The poor, on the other hand, don't leave inheritances because they are broke, they consume all of their bread crumbs now because they know their descendants will be able to eat cake:
[Contrarily, regression to the means means that for the bottom half of the income distribution, t]heir descendants will very likely rank higher than they do. Even those near the middle can expect their children and grandchildren to earn higher incomes as technological progress pushes productivity and incomes higher. Only for those with top incomes does the combination of intergenerational altruism, consumption smoothing and regression toward the mean lead to a significant role for inherited wealth.Notice that intergenerational altruism has disappeared from the analysis of why the poor don't leave inheritances, and both intergenerational altruism and regression toward the mean have disappeared from the analysis of middle class bequests. Mankiw's argument is ultimately that of "intergenerational consumption smoothing uber alles."
Which is really interesting, because the reason Mankiw gives for the desirability of such intergenerational smoothing is
People ... exhibit “diminishing marginal utility”: The more you are already consuming, the less benefit you get from the next increase in consumption. Your utility increases if you move from a one- to a two-bathroom home. It rises less if you move from a four- to a five-bathroom home.STOP RIGHT THERE. What Mankiw saying is that the further you go down the income scale, the greater the increased good from each dollar. (So much for not being able to do interpersonal comparisons of utility.) Right here we have a fatal problem for Mankiw's argument. If a dollar increases more happiness the further you go down the income scale -- which is plainly Mankiw's assertion in the above quote -- then utility is maximized by ensuring that estates are distributed to the poorest in society, not by ensuring as much as possible the wealth of the descendants of the rich.
Of course Mankiw doesn't really mean that. Every economist worth their salt will tell you that you can't compare the subjective happiness among two or more people. Well, whatever you need to do to arrive at the predetermined result, which is:
When a family saves for future generations, it provides resources to finance capital investments ....
Because ... increased capital raises labor productivity, workers enjoy higher wages. In other words, by saving rather than spending, those who leave an estate to their heirs induce an unintended redistribution of income from other owners of capital toward workers. ... Those of us not lucky enough to be born into one of these families benefit as well, as their accumulation of capital raises our productivity, wages and living standards[my emphasis]
And there you have it.

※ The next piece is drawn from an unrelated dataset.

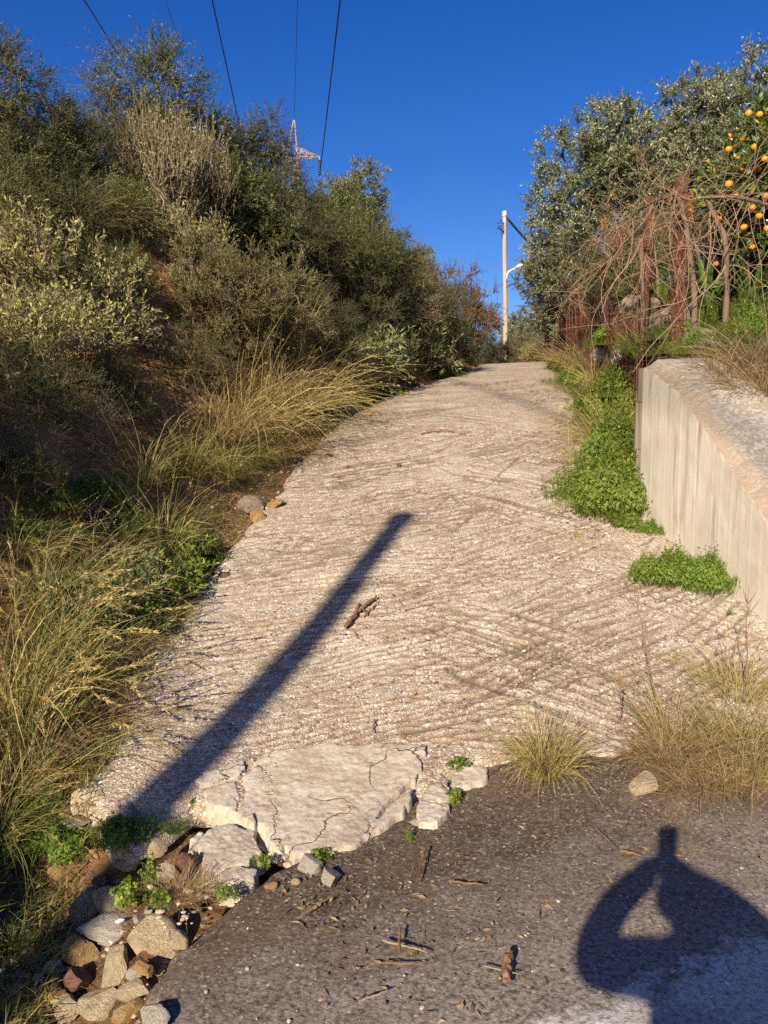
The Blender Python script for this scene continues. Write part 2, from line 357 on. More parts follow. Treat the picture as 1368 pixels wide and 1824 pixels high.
def mat_wall_top():
    t = NT('rough_concrete'); p = t.coord()
    v = t.vor(p, 52); s = t.n('SeparateColor'); t.t.links.new(v.outputs['Color'], s.inputs[0])
    c = t.ramp(s.outputs[0], [(0, (.22, .19, .155)), (.6, (.29, .26, .22)), (1, (.38, .35, .31))])
    c = t.mix(c, (.31, .23, .15), t.math('MULTIPLY', t.attr('rnd'), t.ramp(t.noise(p, 7, 5, .7), [(.32, .2), (.55, .9)])))
    h = t.math('ADD', t.noise(p, 24, 5, .7), t.math('MULTIPLY', v.outputs['Distance'], -.8))
    return t.finish(c, .92, t.bump(h, .6, .008), .15)
def mat_rust():
    t = NT('rusty_steel'); p = t.coord()
    c = t.ramp(t.noise(p, 18, 5, .7), [(.3, (.050, .019, .013)), (.5, (.105, .038, .023)), (.72, (.175, .075, .042))])
    return t.finish(c, .85, t.bump(t.noise(p, 90, 4, .7), .4, .003), .3)
def mat_plain(name, c, rough=.7, spec=.3, var=.25, sc=20, metallic=0.0):
    t = NT(name); p = t.coord()
    cc = t.ramp(t.noise(p, sc, 4, .6), [(.3, tuple(x * (1 - var) for x in c)), (.7, tuple(min(1, x * (1 + var)) for x in c))])
    return t.finish(cc, rough, t.bump(t.noise(p, sc * 4, 3), .2, .003), spec, metallic)
def mat_wood(name, c0, c1, sz=.6):
    t = NT(name); p = t.coord(); mp = t.n('Mapping', i_Vector=p); mp.inputs['Scale'].default_value = (30, 30, sz)
    c = t.ramp(t.noise(mp.outputs[0], 1.0, 5, .65), [(.3, c0), (.7, c1)])
    return t.finish(c, .85, t.bump(t.noise(mp.outputs[0], 2.0, 4, .6), .5, .004), .2)
M = dict(road=mat_concrete_road(), slab=mat_slab(), asphalt=mat_asphalt(), soil=mat_soil(), wall=mat_wall(), walltop=mat_wall_top(), rust=mat_rust(),
         st_white=mat_stone('limestone', [(.46, .38, .29), (.68, .61, .51), (.82, .76, .68)]),
         st_cream=mat_stone('cream_stone', [(.42, .30, .17), (.70, .56, .35), (.82, .71, .52)]),
         st_orange=mat_stone('ochre_stone', [(.36, .19, .075), (.62, .39, .17), (.76, .56, .32)]),
         st_red=mat_stone('reddish_stone', [(.17, .075, .045), (.31, .16, .10), (.44, .29, .20)]),
         st_grey=mat_stone('grey_stone', [(.20, .15, .10), (.37, .30, .215), (.52, .44, .34)]),
         pole=mat_wood('weathered_pole', (.30, .22, .16), (.48, .37, .27), .8), plank=mat_wood('grey_plank', (.07, .055, .04), (.20, .165, .13), 1.2),
         black=mat_plain('black_cable', (.012, .012, .014), .5), galv=mat_plain('pale_steel', (.62, .60, .56), .45, .5), pinksteel=mat_plain('red_white_steel', (.36, .27, .24), .5, .4, .45, .8),
         lampglass=mat_plain('lamp_lens', (.25, .26, .27), .15, .5), ceramic=mat_plain('ceramic_dark', (.03, .025, .03), .25, .5), ceramicw=mat_plain('ceramic_pale', (.55, .53, .5), .3, .5),
         bark=mat_wood('bark', (.07, .05, .035), (.20, .155, .115), 6), twig=mat_wood('twig_bark', (.10, .07, .045), (.24, .17, .115), 8), greytwig=mat_wood('grey_twig', (.17, .125, .08), (.34, .265, .18), 8),
         stick=mat_wood('dead_stick', (.10, .055, .03), (.27, .165, .09), 6), jacket=mat_plain('dark_jacket', (.03, .035, .05)), jeans=mat_plain('denim', (.05, .07, .13)), skin=mat_plain('skin', (.50, .32, .24), .5), shoe=mat_plain('shoe', (.04, .04, .04)))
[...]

The entire linchpin of Mankiw's argument in favor of inherited wealth is that higher labor productivity leads to higher wages. Since I have no doubt that Mankiw is familiar with graphs like this:
It isn't that he doesn't know that for the last 40 years, his linchpin assertion has been shown to be empirically false. It's that he doesn't care. Which is a far more serious issue.
So, to sum up, Mankiw makes an argument that is contradicted by well established empirical psychology (g*d I would like to march economists like him down to their universities' psychology departments and force them, Clockwork Orange-like, to memorize actual empirical facts about human behavior), is contradicted by history including the economic history of the last 40 years, and fails fatally on its own merits.
To the contrary, if we accept Mankiw's own assertions about marginal utility and caring about ultimate descendants, then society ought to confiscate as much of estates as is possible consistent with a "Laffer curve" type analysis, i.e., we confiscate right up to the point where a wealthy person gets less pleasure from viewing their increasing financial statements than they are pained by the fact
that the wealth shown in those statements will be spread among society at large after their deaths.